Runtime 105 minutes.
OK for children.

Liam Neeson in “Non-Stop.”

Liam Neeson in “Non-Stop.”

The first part of the year constitutes slim pickings for movie fans. The industry lumps all the films it expects to be good into end of the year releases so that they will be fresh in mind for Oscar® voters. The result is that when the new year starts there really aren’t very many good movies released.

Liam Neeson discovered a good thing a few years back when he came out with the first Taken film during the first two months of the year. It was a huge hit. He followed that up almost each year thereafter with more entertaining thrillers released at the same time of the year and now it is something we have come to rely upon.

Non-Stop fits nicely into the new Neeson genre. It’s a thriller you don’t want to spend too much time thinking about because some of the plot holes could tend to ruin the entertainment. Neeson plays a flawed Air Marshal, Bill Marks, a drunk who finds himself on a plane with an unknown assailant who puts the plane and all its passengers in danger as he affects the murders of several, and as the film progresses Marks gets into more and more trouble.
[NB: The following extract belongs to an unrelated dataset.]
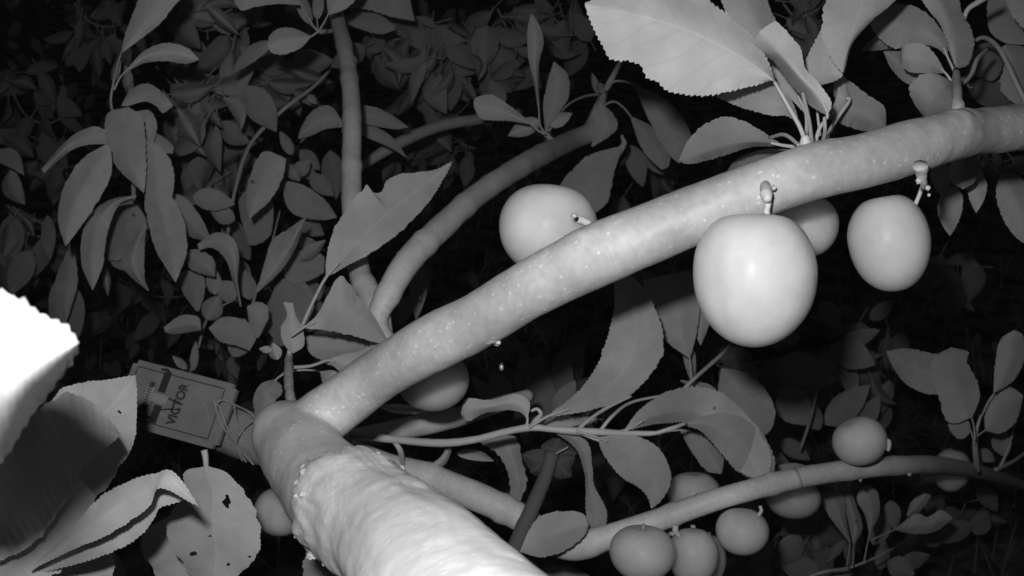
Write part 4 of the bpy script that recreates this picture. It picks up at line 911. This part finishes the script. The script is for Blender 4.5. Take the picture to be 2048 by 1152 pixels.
crowd('faint leaves left of the hanging shoot', 60, 260, 70, 120, 22, 23, 56)
crowd('faint leaves above the white leaf at the left edge', 60, 480, 60, 60, 14, 34, 58)
crowd('dark leaves under the hanging shoot, above the trap', 300, 600, 90, 50, 8, 24, 60)
crowd('dim leaves behind the small upright leaf, left of the limb base', 600, 620, 60, 60, 12, 44, 66)
crowd('dim leaves right of the lower branch plums', 1660, 1060, 60, 50, 14, 36, 56)
crowd('dim leaves behind the big bright plum at its lower right', 1680, 760, 90, 60, 14, 34, 60, 60)
crowd('faint leaves near the right edge, below the single hanging leaves', 1980, 330, 50, 60, 6, 40, 60)
crowd('dim leaves at the bottom edge under the lower branch', 1560, 1110, 70, 40, 12, 38, 60)
crowd('faint leaves below the egg-shaped plum', 1760, 690, 60, 50, 8, 28, 54)
crowd('dim leaves behind the lower twig, under the broad leaf', 1500, 900, 60, 40, 8, 36, 56)

crowd('faint leaves in the darkness right of the egg-shaped plum', 1900, 560, 70, 60, 8, 27, 60)
crowd('faint leaves at the lower right corner', 1900, 1010, 70, 60, 9, 28, 60)
crowd('dim leaves directly beneath the big bright plum', 1480, 730, 70, 40, 9, 34, 60)
crowd('dim leaves between the lower twig and the lower branch', 1240, 930, 60, 40, 7, 30, 60)
crowd('faint leaves right of the trap, under the small leafy shoot', 470, 700, 50, 40, 8, 36, 56)

# far undergrowth mass
def mass():
    V = []; F = []; U = []
    for i in range(800):
        while True:
            x = random.uniform(-60, 2100); y = random.uniform(-60, 1200)
            if 720 < x < 880 and 140 < y < 240: continue
            if x > 1150 and random.random() < .8: continue
            if x > 600 and y > 260 and random.random() < .85: continue
            break
        d = random.uniform(2.4, 3.2); l = random.uniform(26, 46); a = math.radians(90 + random.gauss(0, 50)); w_ = l * .45
        c = Vector((math.cos(a), math.sin(a))); n = Vector((-c.y, c.x))
        p0 = Vector((x, y)); k = len(V); dz = random.uniform(-.03, .03); dw = random.uniform(-.02, .02)
        for q, e in ((p0, 0), (p0 + c * l * .3 + n * w_ * .5, dw), (p0 + c * l * .7 + n * w_ * .4, dz + dw), (p0 + c * l, dz * 2), (p0 + c * l * .7 - n * w_ * .4, dz - dw), (p0 + c * l * .3 - n * w_ * .5, -dw)):
            V.append(P(q.x, q.y, d + e)); U.append((.3, .5))
        F += [(k, k + 1, k + 5), (k + 1, k + 2, k + 4, k + 5), (k + 2, k + 3, k + 4)]
    V = [v if v.z > .03 else Vector((v.x, v.y, .03)) for v in V]
    o = build('undergrowth', V, F, LEAF, None, (0, 2, 0), U); o['kind'] = 'stuff'
    o['label'] = 'nearly black mass of undergrowth far behind'; o['category'] = 'undergrowth'
mass()
scene.cycles.max_bounces = 6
The story is by John Richardson & Chris Roach, who wrote the screenplay, their first to be made into a film. Apparently their version wasn’t good enough, however, because Ryan Engle, another rookie, also gets a credit and he’s not a part of the Richardson/ Roach team. It’s still got some weaknesses, though. The first killing is predicted by the killer but the way it happens couldn’t possibly have been caused, or even predicted, by the killer. But it still happens precisely on the timetable he predicts. This requires the viewer to totally suspend all common sense. The other killings are explained in a way that can be traced directly to the killer. It’s just the first one that strains credulity to the breaking point.
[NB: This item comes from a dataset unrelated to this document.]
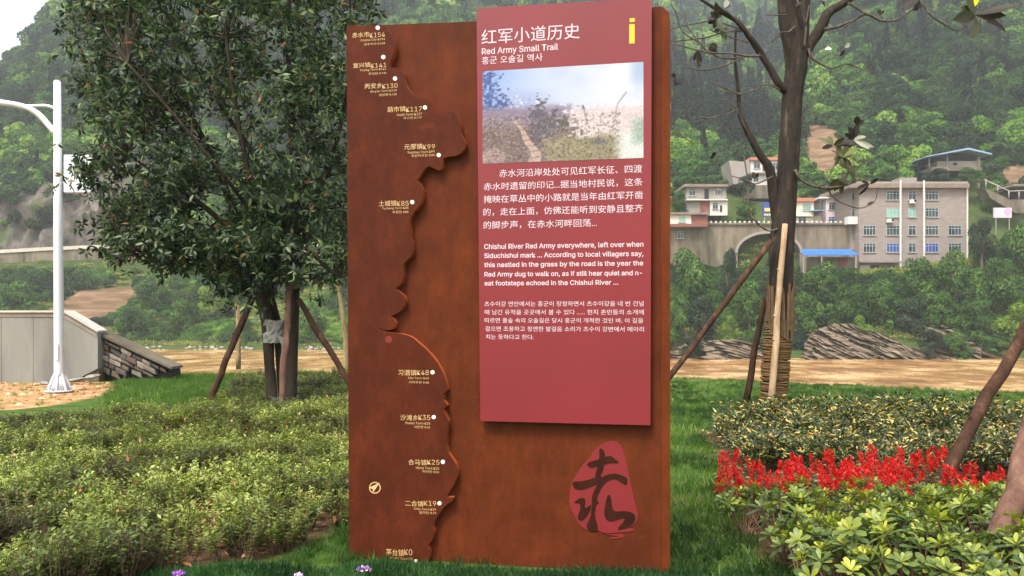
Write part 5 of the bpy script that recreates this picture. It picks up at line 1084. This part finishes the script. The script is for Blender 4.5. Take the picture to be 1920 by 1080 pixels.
lh = MB(); hx = P(-60, 186, YL); lh.tube([hx, hx + [-.25, 0, .02], hx + [-.7, 0, .01], hx + [-.85, 0, 0]], [.06, .13, .12, .03], 10); rel(lh.build("lamp_head", M_LAMP, t), t)
t = thing("pole_box", "square white box bracketed to the right side of the lamp pole", "box", tuple(P(146, 360, YL)))
rel(MB().box(tuple(P(119, 361, YL - .03)), tuple(P(173, 290, YL - .03) + [0, .14, 0])).build("casing", M_LAMP, t, .012), t)
for py_ in (307, 346): rel(MB().box(tuple(P(112, py_ + 3, YL + .02)), tuple(P(119, py_ - 1, YL + .02) + [0, .05, 0])).build("bracket", M_GREY, t), t)
rel(MB().tube([P(150, 362, YL), P(150, 372, YL), P(118, 380, YL)], .008, 5).build("cable", M_DARK, t), t)
rel(MB().box(tuple(P(167, 330, YL - .036)), tuple(P(170, 322, YL - .036) + [0, .006, 0])).build("latch", M_DARK, t), t)

# ---- concrete abutment and stone wing wall at the left
M_CONC = (lambda m: (m.base(m.mix(m.ramp(m.noise(m.coord(scale=(1, 1, .25)), 1.1, 7, .65), [(.35, (0, 0, 0, 1)), (.7, (1, 1, 1, 1))]), lin(104, 104, 98), lin(136, 134, 126))), m.rough(.8, .3), m.bump(m.noise(m.coord(), 12, 6), .2, .01), m.m)[3])(NT("board_marked_concrete"))
M_CAP = simple("cement_cap", lin(176, 170, 158), .9, .12, 3, .3)
YC = 18.3
t = thing("concrete_wall", "grey concrete abutment wall with pale cap behind the lamp pole", "wall", tuple(P(60, 722, YC)))
pc = lambda a, b: (gx(a, YC), gz(b, YC))
segs = [(-360, -180), (-179.6, 2), (3, 62), (62.6, 183)]
def topy(x): return np.interp(x, [-400, 120, 183], [585, 584.5, 622])
def boty(x): return np.interp(x, [-400, 0, 105, 150, 183], [726, 722, 716, 707, 690])
for a_, b_ in segs:
    xs_ = sorted({a_, b_, *[q for q in (105, 120, 150) if a_ < q < b_]}); poly = [pc(q, topy(q)) for q in xs_] + [pc(q, boty(q) + 1) for q in xs_[::-1]]
    rel(MB().prism(poly, YC + random.uniform(0, .008), YC + .35).build("panel", M_CONC, t), t)
rel(MB().prism([pc(-360, 582.5), pc(121, 582), pc(185, 619.5), pc(185, 623), pc(121, 585.8), pc(-360, 586)], YC - .05, YC + .4).build("cap", M_CAP, t), t)
rel(MB().prism([pc(-360, 587.5), pc(119, 587), pc(182, 625), pc(182, 632), pc(117, 594), pc(-360, 594)], YC - .012, YC - .001).build("cement_band", M_CAP if False else simple("cement_band", lin(128, 120, 110), .9, .15, 3), t), t)
rel(MB().prism([pc(-360, 727), pc(0, 722.6), pc(105, 716.8), pc(150, 708), pc(183, 691), pc(183, 732), pc(-360, 736)], YC + .06, YC + .5).build("footing", M_STAIN, t), t)
# stone wing
t = thing("stone_wall", "sloping dry stone wing wall running down right from the concrete wall", "wall", tuple(P(240, 700, YC + .3)))
M_WSTONE = simple("wall_stone", lin(88, 82, 76), .95, .35, 5, .8, .02, .15); M_WSTONE2 = simple("wall_stone_light", lin(124, 116, 106), .95, .3, 5, .8, .02, .15); M_WSTONE3 = simple("wall_stone_warm", lin(102, 86, 74), .95, .3, 5, .8, .02, .15)
YW2 = YC + .25; pw = lambda a, b: (gx(a, YW2), gz(b, YW2))
rel(MB().prism([pw(184, 632), pw(322, 694), pw(322, 706), pw(184, 722)], YW2 + .1, YW2 + .5).build("core", M_DARK, t), t)
r = random.Random(8); u_ = np.array([322 - 184, 694 - 626.]); Lr = np.linalg.norm(u_); u_ /= Lr; 
row = 0; off = 4.0
while off < 95:
    hgt_ = r.uniform(8, 12); s_ = r.uniform(-40, -10)
    while s_ < Lr:
        ln = r.uniform(12, 30); q4 = []
        for (ds, do) in ((.8, .8), (ln - .8, .8), (ln - .8, hgt_ - .8), (.8, hgt_ - .8)):
            sx = s_ + ds + r.uniform(-2, 2); oy = off + do + r.uniform(-1.4, 1.4); x = 184 + u_[0] * sx - u_[1] * oy * 0 ; y = 626 + u_[1] * sx + oy; q4.append((x, y))
        cxm = sum(a for a, b in q4) / 4; cym = sum(b for a, b in q4) / 4
        lim = np.interp(cxm, [184, 250, 322], [708, 706, 700])
        if cxm > 186 and cym < lim and min(a for a, b in q4) > 180 and cxm < 318:
            d_ = r.uniform(-.03, .05)
            o = rel(MB().prism([pw(max(a, 184.4), b) for a, b in q4], YW2 - d_, YW2 + .2).build("stone", r.choice([M_WSTONE, M_WSTONE, M_WSTONE2, M_WSTONE3]), t, .02), t)
        s_ += ln
    off += hgt_
rel(MB().prism([pw(184, 621.5), pw(324, 687.5), pw(324, 692), pw(184, 627)], YW2 - .08, YW2 + .55).build("coping", M_STAIN, t), t)
# rubble below the wall
for i, (a_, b_, w_, lb) in enumerate([(138, 712, 46, "flat broken concrete slab lying tilted against the wall foot right of the lamp"), (172, 706, 34, "grey rubble stone at the wall corner beside the stone wing"), (20, 724, 22, "small pale stone at the concrete wall's foot near the left edge"), (84, 718, 20, "small grey stone at the wall foot just left of the lamp")]):
    o = link("rubble_stone", clods[0], None); o.location = Vector(P(a_, b_, YC - .45)); o.scale = (w_ * YC / F * .5, .16, .07 if i else .05); o.rotation_euler = (.1, -.18 if i < 2 else .1, .2 * i)
    me = clods[0].copy(); me.materials.clear(); me.materials.append(M_CONC); o.data = me; tag(o, lb, "stone")
# ================================================================== the sign
TH = R(11); cT, sT = math.cos(TH), math.sin(TH); P0 = (gx(950, 4.95), 4.95)
def S(px, py, o=0.0):
    a = (px - CX) / F; x0, y0 = P0[0] - o * sT, P0[1] - o * cT; u = (a * y0 - x0) / (cT + a * sT); return (u, gz(py, y0 - u * sT))
def corten(name, a, b_, c_, streak=.5):
    m = NT(name); v = m.coord(scale=(1, 1, .55)); f = m.noise(v, 9, 12, .82); g = m.noise(m.coord(), 2.2, 5)
    base = m.ramp(f, [(.25, a), (.5, b_), (.8, c_)]); base = m.mix(m.ramp(g, [(.4, (0, 0, 0, 1)), (.75, (.5, .5, .5, 1))]), base, a)
    v2 = m.coord(scale=(1, 1, 2.6)); mp = v2.node; mp.inputs["Rotation"].default_value = (0, R(38), 0)
    sc = m.ramp(m.noise(v2, 5.5, 2, .4), [(.735, (0, 0, 0, 1)), (.76, (.35, .35, .35, 1))]); base = m.mix(sc, base, c_)
    m.base(base); m.rough(m.ramp(f, [(.3, (.42,) * 3 + (1,)), (.7, (.62,) * 3 + (1,))]), .07); m.bump(m.noise(m.coord(), 160, 4), .12, .002); return m.m
M_COR = corten("weathering_steel", lin(58, 26, 13), lin(84, 38, 18), lin(110, 52, 26))
M_CORP = corten("weathering_steel_plate", lin(52, 23, 13), lin(74, 32, 17), lin(102, 46, 24))
M_PEDGE = corten("weathering_steel_edge_highlight", lin(120, 54, 26), lin(160, 80, 42), lin(190, 108, 62))  # brighter copy of the steel: edge highlights painted into the colour
M_CORE = corten("weathering_steel_edge", lin(86, 38, 18), lin(114, 54, 26), lin(146, 74, 38))
m = NT("red_enamel"); v = m.coord(); m.base(m.ramp(m.noise(v, 1.3, 3), [(.3, lin(106, 20, 25)), (.7, lin(116, 23, 28))])); m.rough(.55, .35); M_RED2 = m.m
m.b.inputs["Coat Weight"].default_value = .2; m.b.inputs["Coat Roughness"].default_value = .35
M_WHT = simple("white_print", lin(196, 176, 182), .6, .02, 2, 0); M_GOLD = simple("cream_print", lin(190, 156, 106), .5, .04, 6, 0); M_DOT = simple("white_dot", lin(215, 208, 196), .5, .02, 6, 0)
sign = thing("information_sign", "rust brown steel sign with raised river map plate and red text panel", "sign", (P0[0], P0[1], 0), -TH)
NO = []
# board with chamfered right edge
f0 = [(649.5, 49.5), (893, 40), (1222, 13.5), (1240, 12)]; top = [S(*p) for p in f0]; bu0, bu1 = top[0][0], top[-1][0]; D_ = .16; zb = -.25
mb = MB(); mb.prism([(S(655, 1060)[0], zb)] + top + [(bu1, zb)], 0, D_, 0)
mb.build("board", M_COR, sign)
c0 = bu1 + .0015; c1 = bu1 + .052; zt0 = top[-1][1] + .002; zt1 = zt0 - .085
mb = MB(); mb.add([(c0, 0, zb), (c1, .05, zb), (c1, .05, zt1), (c1 - .008, .042, zt0 - .025), (c0, 0, zt0), (c0, D_, zb), (c1, D_, zb), (c1, D_, zt1), (c1 - .008, D_, zt0 - .025), (c0, D_, zt0)], [(0, 1, 2, 3, 4), (1, 6, 7, 2), (9, 8, 7, 6, 5), (4, 3, 8, 9), (3, 2, 7, 8), (0, 4, 9, 5)])
mb.build("edge_strip", M_CORE, sign)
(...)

Fortunately Neeson is reunited with director Jaume Collet-Serra, who directed Neeson’s last winter–spring thriller, Unknown. They are joined by composer John Ottman, another participant from Unknown. Tension–enhancing music is essential to a thriller like this, and Ottman comes through in spades.
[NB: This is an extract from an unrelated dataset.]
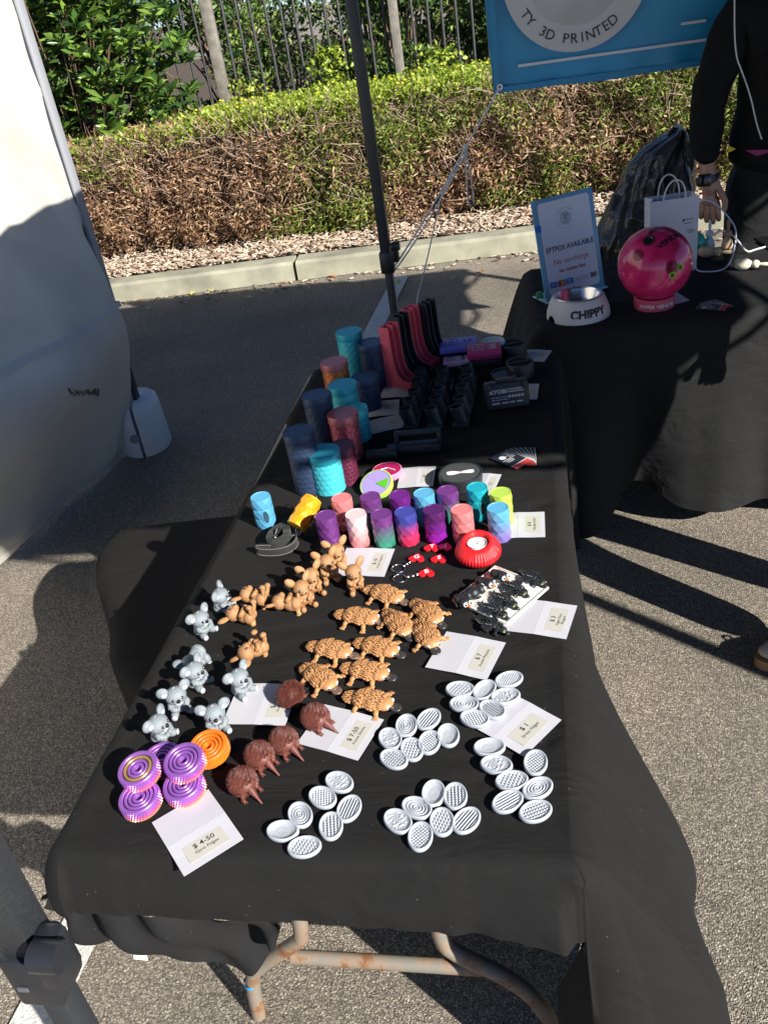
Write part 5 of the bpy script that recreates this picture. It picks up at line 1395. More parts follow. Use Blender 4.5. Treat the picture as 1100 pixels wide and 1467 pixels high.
for (px, h, r, b_, l, pat, lab) in [((463, 646), .098, .0375, TEALL, TEAL, 'hex', 'teal honeycomb jar nearest the front, partly in sunlight'), ((427, 617), .150, .0355, NAVY, NAVYL, 'scale', 'tall navy jar nearest the front beside the teal honeycomb one'),
        ((489, 637), .095, .0290, MAR, MAR, 'hex', 'small maroon jar tucked behind the teal honeycomb one'), ((490, 591), .118, .0365, ROSE, ROSEL, 'hex', 'rose and copper honeycomb jar in the middle of the jars'),
        ((453, 565), .150, .0360, NAVY, NAVYL, 'scale', 'tall navy jar left of the middle teal jar'), ((509, 584), .085, .0300, TEAL, TEALL, 'scale', 'short teal jar almost hidden behind the rose jar'),
        ((490, 550), .120, .0370, TEALL, TEAL, 'scale', 'teal jar in the middle row, right of the orange jar'), ((478, 517), .125, .0370, COP, ROSEL, 'diamond', 'copper orange jar with a rose lid'),
        ((522, 539), .090, .0360, NAVY, NAVYL, 'scale', 'short navy jar beside the nearest pink holder'), ((499, 474), .150, .0375, TEALL, TEAL, 'diamond', 'tall teal jar furthest back at the left'),
        ((530, 490), .130, .0360, NAVY, NAVYL, 'scale', 'navy jar in the back row between the tall teal jar and the pink holder')]:
    p = P(px[0], px[1], TZ + h); p.z = TZ + .0003; o = make_jar(lab, b_, l, r, h, pat); o.location = p

# ================================================================ UPRIGHT CHANNEL HOLDERS
def make_channel(label, m, m2):
    t = thing('upright_holder', label, 'upright holder', group='row of pink and black upright holders'); H = .175
    side = [(0, 0), (.082, 0), (.082, .022), (.060, .026), (.045, .038), (.036, .06), (.032, .09), (.030, H), (0, H)]
    mid = [(0, 0), (.070, 0), (.068, .012), (.045, .017), (.030, .030), (.022, .06), (.018, .09), (.017, H - .012), (0, H - .012)]
    W = .050
    M = Euler((PI / 2, 0, 0)).to_matrix().to_4x4()
    for y0, y1, pr, nm in ((-W / 2, -W / 2 + .004, side, 'side'), (W / 2 - .004, W / 2, side, 'side'), (-.0025, .0025, [(x * .93, z) for x, z in side], 'rib')):
        a = MB(); a.prism(pr, y1 - y0, Matrix.Translation((0, y1, 0)) @ M); a.build(nm, m, t, smooth=30)
    a = MB(); a.prism(mid, W - .009, Matrix.Translation((0, W / 2 - .0045, 0)) @ M); a.box((.004, 0, H - .006), (.008, W - .010, .012)); a.build('channel', m2, t, smooth=30)
    a = MB(); a.box((.074, 0, .011), (.008, W - .010, .022), bev=.002); a.build('toe', m, t)
    return t
PKL = plastic('pink_inner', (.62, .035, .07), .35); BKI = plastic('black_inner', (.008, .008, .009), .35)
for i, (px, m, m2, lab) in enumerate([((555, 462), K['pink'], PKL, 'pink upright channel holder nearest the front'), ((570, 447), K['black'], BKI, 'black upright channel holder between the two pink ones'),
        ((585, 437), K['pink'], PKL, 'pink upright channel holder second from the front'), ((609, 428), K['black'], BKI, 'black upright channel holder furthest back')]):
    p = P(px[0] - 5, px[1] + 5, TZ + .170); p.z = TZ + .0003
    o = make_channel(lab, m, m2); o.location = p; o.rotation_euler = (0, 0, R_(-28)); 

# ================================================================ BATTERY BOXES AND CASES
def fbox(name, label, cat, px, zt, dims, rz, top, base, txt, gap=True):
    p = P(px[0], px[1], TZ + zt); p.z = TZ + .0003
    t = thing(name, label, cat, p, rz); w_, d, h1 = dims; hb = zt - h1
    MB().box((0, 0, zt - h1 / 2), (w_, d, h1), bev=.005).build('lid', top, t)
    MB().box((0, 0, hb / 2), (w_ * .97, d * .95, hb - .0005), bev=.003).build('base', base, t)
    ik = K['ink'] if txt[1] else mat('pale_print', (.7, .6, .62), .5)
    text('lettering', txt[0], d * .42, ik, t, T(w_ * .26, 0, zt + .0006, 0, 0, PI / 2), bold=.0005)
    s = MB(); a, b_ = w_ * .15, d * .28; cx_ = -w_ * .18; th = .0011
    for q in ((0, b_, 2 * a, th), (0, -b_, 2 * a, th), (-a, 0, th, 2 * b_), (a, 0, th, 2 * b_)): s.box((cx_ + q[0], q[1], zt + .0004), (q[2], q[3], .0006))
    s.box((cx_, b_ + .002, zt + .0004), (a * .7, .003, .0006)); s.box((cx_, 0, zt + .0004), (a * 1.1, .0012, .0006)); s.box((cx_ + .002, 0, zt + .0007), (.0012, b_ * 1.1, .0006))
    s.build('battery_symbol', ik, t, smooth=0); return t
fbox('battery_box', 'lilac lidded battery box marked C, furthest back', 'battery box', (656, 489), .045, (.110, .075, .022), R_(4), plastic('lilac_print', (.36, .28, .80), .4), K['black'], ('C', 1))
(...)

Collet-Serra gets good performances out of his mostly unknown cast, especially Michelle Dockery as Nancy, a stewardess who knows Marks but begins to doubt. Marks finds himself all alone battling huge odds with everyone against him.

The movie has an enormous plot hole when it ends, as Marks has explained some science that might or might not be factually accurate, but if you want to enjoy the movie you have to go along with it. Shortly thereafter, something doesn’t happen that would occur if the science Marks told everyone about were true. Most people probably won’t even think about it. I did, but it didn’t spoil the movie for me, just got me thinking. I can’t tell you what it is because it would be a horrible spoiler. If you can accept nonsense like Spiderman, Batman, and Superman as realistic characters, though, this plot hole shouldn’t bother you.